Why is it hard to talk about history? (And, sometimes, process.)

I’m not actually one for telling people much about myself, but lately I had two opportunities to do just that.

The first one was an Interview with The Fussy Librarian, a wonderful website that connects readers with tons of new-to-you reads. Darlene Jones, a friend of mine (she was actually in my first ever critique group), put my name forward for their Author Q&A and I said yes! I was quite surprised at her questions, but had a great time talking about “way back when” and how I actually started writing!  Took me back to the good old days on the family farm, and how the support I received there gave me the courage to keep going. also, about collaborating, and then not collaborating. Link here.

Then, there came the Bloody Words Award for Light Fiction (AKA The Bony Blithe) shortlist (yay!). The organizers wanted to know a bit about how I came up with the idea for Dying on Second.

Here are the questions: (Yes, more than one!) “Actually, you have a choice of several questions, all based on the same theme: where you get your ideas. Not the standard general question that I’m betting you’re all tired of. We want to know the origin(s) of your idea for your nominated book and/or your series and/or your protagonist and/or any other characters in your book who stand out for some reason. For example, how much of your protagonist/other characters is based on you or on your friends (or enemies, for that matter)?”

And here’s my answer:

I write paranormal mysteries, so my story ideas usually start with a ghost. But this time, it started with softball.

Why softball? Two reasons. First, I wanted Marie, my main character, to have a little recreation in her life. I’d put her through hell in the first three books, and I thought she needed some fun.

Second, (and more importantly) my daughter was retiring from softball, and I was in mourning.  

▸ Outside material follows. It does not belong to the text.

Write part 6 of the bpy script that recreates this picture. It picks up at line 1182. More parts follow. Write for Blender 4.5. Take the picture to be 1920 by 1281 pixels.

She started playing when she was seven. We’d go to John Fry Park—a sports park in Edmonton that was built for softball—and sit in the bleachers on Diamond Two, where the top teams played. As we watched some of the best women in the game, she’d talk about the day she’d play there, too. For her, it was the big leagues. 

And she made it.

She played at John Fry for nearly twenty years. I was seeing the end of a personal era, and I wanted to write about it. 

But I wasn’t sure what the story was going to be.

I needed a ghost, of course. (Otherwise I wouldn’t be writing a paranormal mystery!) I started with the usual suspects — people who had been involved in softball who had died. But I couldn’t find a character that really spoke to me, so I widened my search.

I researched the disappearances and cold case murders of women and girls from the Edmonton area over the years. I was shocked at how many there were. All those women, gone. And nobody knew what had happened to them. Not really.

Then I thought, I bet some of them played softball before they died. 

And the story was born. 

It took me days to write those two relatively short pieces. Heck, on a good day, I can hammer out 7,000 words or so when I’m writing fiction, but it nearly kills me to write about myself.

Anybody else have that problem? What do you do to overcome it? I’d really like to hear, because I hate to think I’m the only one who has trouble telling her own story!

Hope to be back next week. I’m doing a couple of workshops, and I’ll be talking about researching. So, I think I’ll get some of it down here, just to see what you all think, before I blast it out to whoever comes to the workshop. (Lucky you!) In the meantime, enjoy the summer!